Inspector Matt Minogue leaves Dublin with his wife for a holiday in Clare and points beyond. But an old case of murder, arson, and madness comes to haunt him. When Minogue's partner is injured in a drunken car crash, the inspector returns to the city, hoping to help the man. When the two return to Clare to ask more questions about that long-ago case, there's trouble waiting. Brady's thoughtful protagonist is a welcome addition to the fictional police force. Lucky for readers that this isn't the only book featuring Inspector Minogue.
John Brady writes so well, I relish every sentence. It really doesn't matter to me if the interrogations go on for a long time, if the plot doesn't seem to move forward fast enough, I enjoy every word of his subtle, sometimes meandering, Irish Guard detective Minogue's thoughts and feelings. This is straightforward police procedural in a very crooked world so the case takes on a very strange and unconventional manner of telling. Not just good writing, this is excellent writing. But don't expect an easy read.

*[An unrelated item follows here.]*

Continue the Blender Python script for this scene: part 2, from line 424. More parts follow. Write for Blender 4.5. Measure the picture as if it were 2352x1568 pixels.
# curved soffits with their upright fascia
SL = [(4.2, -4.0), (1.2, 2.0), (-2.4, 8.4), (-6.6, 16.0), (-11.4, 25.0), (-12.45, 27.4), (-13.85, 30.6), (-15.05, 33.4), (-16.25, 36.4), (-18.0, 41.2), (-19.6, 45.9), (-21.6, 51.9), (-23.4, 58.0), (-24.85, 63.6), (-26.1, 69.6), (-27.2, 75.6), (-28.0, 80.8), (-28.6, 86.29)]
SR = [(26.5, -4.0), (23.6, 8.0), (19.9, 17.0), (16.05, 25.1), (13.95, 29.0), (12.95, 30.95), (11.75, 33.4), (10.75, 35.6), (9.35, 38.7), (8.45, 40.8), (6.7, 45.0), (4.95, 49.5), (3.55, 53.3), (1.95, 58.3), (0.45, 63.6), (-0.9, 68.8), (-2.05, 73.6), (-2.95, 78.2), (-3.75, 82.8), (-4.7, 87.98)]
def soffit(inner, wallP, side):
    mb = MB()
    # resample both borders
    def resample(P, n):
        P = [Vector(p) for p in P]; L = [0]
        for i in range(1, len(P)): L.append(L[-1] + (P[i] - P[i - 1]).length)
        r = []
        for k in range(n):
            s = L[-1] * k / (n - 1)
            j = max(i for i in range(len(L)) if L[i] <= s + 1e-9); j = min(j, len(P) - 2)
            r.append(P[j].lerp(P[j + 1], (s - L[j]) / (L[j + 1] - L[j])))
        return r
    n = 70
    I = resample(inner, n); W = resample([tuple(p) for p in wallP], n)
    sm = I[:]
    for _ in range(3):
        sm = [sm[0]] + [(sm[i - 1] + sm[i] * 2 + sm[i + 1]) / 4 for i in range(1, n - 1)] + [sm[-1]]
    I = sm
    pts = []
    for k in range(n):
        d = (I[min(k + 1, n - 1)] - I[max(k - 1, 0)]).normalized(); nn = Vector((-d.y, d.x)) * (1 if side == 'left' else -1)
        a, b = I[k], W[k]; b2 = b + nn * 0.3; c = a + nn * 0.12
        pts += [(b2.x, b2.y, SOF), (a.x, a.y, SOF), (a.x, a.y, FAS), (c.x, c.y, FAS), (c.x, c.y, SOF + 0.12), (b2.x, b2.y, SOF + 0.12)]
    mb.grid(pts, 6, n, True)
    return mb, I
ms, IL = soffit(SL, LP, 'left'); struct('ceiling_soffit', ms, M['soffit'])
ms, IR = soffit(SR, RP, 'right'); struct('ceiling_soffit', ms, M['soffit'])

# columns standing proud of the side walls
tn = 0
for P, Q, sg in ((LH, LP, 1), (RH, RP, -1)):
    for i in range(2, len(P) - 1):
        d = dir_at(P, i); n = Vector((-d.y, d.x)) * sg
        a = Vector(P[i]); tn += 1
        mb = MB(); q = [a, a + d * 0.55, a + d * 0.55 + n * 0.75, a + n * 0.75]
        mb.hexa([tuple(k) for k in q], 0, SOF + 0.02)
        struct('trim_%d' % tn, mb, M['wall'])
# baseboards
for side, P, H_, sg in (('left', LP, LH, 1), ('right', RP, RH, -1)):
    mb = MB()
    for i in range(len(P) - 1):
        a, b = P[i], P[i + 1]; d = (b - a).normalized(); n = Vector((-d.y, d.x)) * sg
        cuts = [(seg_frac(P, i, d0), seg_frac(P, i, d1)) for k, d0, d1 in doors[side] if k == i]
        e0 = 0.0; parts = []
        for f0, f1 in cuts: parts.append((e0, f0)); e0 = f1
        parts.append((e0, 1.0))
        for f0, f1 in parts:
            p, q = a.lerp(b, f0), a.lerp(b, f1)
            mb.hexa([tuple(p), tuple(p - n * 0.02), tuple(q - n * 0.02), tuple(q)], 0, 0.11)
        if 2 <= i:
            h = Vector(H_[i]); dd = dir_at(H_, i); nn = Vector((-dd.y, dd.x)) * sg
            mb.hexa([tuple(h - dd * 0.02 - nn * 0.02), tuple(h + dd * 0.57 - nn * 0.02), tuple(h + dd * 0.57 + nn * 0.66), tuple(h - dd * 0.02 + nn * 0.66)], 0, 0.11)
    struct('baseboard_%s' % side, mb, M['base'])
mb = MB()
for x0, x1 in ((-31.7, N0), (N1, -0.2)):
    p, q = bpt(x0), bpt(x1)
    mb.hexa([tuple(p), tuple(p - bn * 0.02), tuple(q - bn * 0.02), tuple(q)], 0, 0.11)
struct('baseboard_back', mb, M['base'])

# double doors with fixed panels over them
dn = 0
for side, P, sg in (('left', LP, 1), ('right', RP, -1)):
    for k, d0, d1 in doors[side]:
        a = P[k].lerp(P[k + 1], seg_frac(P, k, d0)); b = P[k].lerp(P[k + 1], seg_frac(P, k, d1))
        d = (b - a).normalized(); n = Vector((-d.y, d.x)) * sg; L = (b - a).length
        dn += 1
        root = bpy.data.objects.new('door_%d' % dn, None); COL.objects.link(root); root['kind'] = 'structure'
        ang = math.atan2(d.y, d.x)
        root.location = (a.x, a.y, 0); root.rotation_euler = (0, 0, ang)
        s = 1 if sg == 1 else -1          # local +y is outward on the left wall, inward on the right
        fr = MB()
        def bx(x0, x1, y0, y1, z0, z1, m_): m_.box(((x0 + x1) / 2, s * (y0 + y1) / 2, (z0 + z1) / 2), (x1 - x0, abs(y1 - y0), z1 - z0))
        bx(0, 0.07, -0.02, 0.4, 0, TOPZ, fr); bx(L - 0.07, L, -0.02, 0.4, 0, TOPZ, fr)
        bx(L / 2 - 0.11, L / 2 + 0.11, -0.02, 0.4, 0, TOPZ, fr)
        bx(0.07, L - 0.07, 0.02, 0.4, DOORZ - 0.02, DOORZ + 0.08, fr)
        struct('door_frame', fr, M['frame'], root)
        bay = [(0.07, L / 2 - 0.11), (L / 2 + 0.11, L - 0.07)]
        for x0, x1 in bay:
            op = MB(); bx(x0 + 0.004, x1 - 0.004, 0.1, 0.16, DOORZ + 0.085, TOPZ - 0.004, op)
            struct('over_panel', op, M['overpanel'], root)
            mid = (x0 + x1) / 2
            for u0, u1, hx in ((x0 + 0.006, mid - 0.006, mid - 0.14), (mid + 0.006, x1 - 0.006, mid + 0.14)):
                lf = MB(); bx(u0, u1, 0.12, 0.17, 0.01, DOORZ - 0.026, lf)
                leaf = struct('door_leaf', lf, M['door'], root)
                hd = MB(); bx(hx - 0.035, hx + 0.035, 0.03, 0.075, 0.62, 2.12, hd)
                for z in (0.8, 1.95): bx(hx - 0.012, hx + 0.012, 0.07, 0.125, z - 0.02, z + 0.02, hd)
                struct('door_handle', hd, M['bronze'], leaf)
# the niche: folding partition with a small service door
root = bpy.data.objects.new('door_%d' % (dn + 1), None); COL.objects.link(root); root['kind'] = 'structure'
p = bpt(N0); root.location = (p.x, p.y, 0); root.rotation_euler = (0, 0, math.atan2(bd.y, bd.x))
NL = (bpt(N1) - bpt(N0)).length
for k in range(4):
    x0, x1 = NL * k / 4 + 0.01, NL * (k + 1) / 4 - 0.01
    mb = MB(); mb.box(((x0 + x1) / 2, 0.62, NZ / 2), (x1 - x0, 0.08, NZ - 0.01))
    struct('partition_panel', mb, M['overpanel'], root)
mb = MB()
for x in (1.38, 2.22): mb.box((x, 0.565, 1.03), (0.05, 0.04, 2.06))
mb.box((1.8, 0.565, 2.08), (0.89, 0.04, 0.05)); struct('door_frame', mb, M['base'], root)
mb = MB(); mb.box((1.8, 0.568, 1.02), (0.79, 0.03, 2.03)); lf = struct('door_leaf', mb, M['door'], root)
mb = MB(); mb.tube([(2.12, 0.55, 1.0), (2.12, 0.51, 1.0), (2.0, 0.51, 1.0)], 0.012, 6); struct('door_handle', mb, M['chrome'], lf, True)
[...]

This is an entertaining series of mystteries because the atmosphere and the dialect is so heavy. This is about a very complicated, unsolved mystery that dates back more than a decade, and also about our hero. who has fallen under the spell of a local beauty married to a local prince. Other plots weave in and out and our hero narrowly escapes death.
John Brady knows Ireland and tells a wicked series of mysteries in the Inspector Matt Minogue Series. There is a new one coming in the fall...so catch up.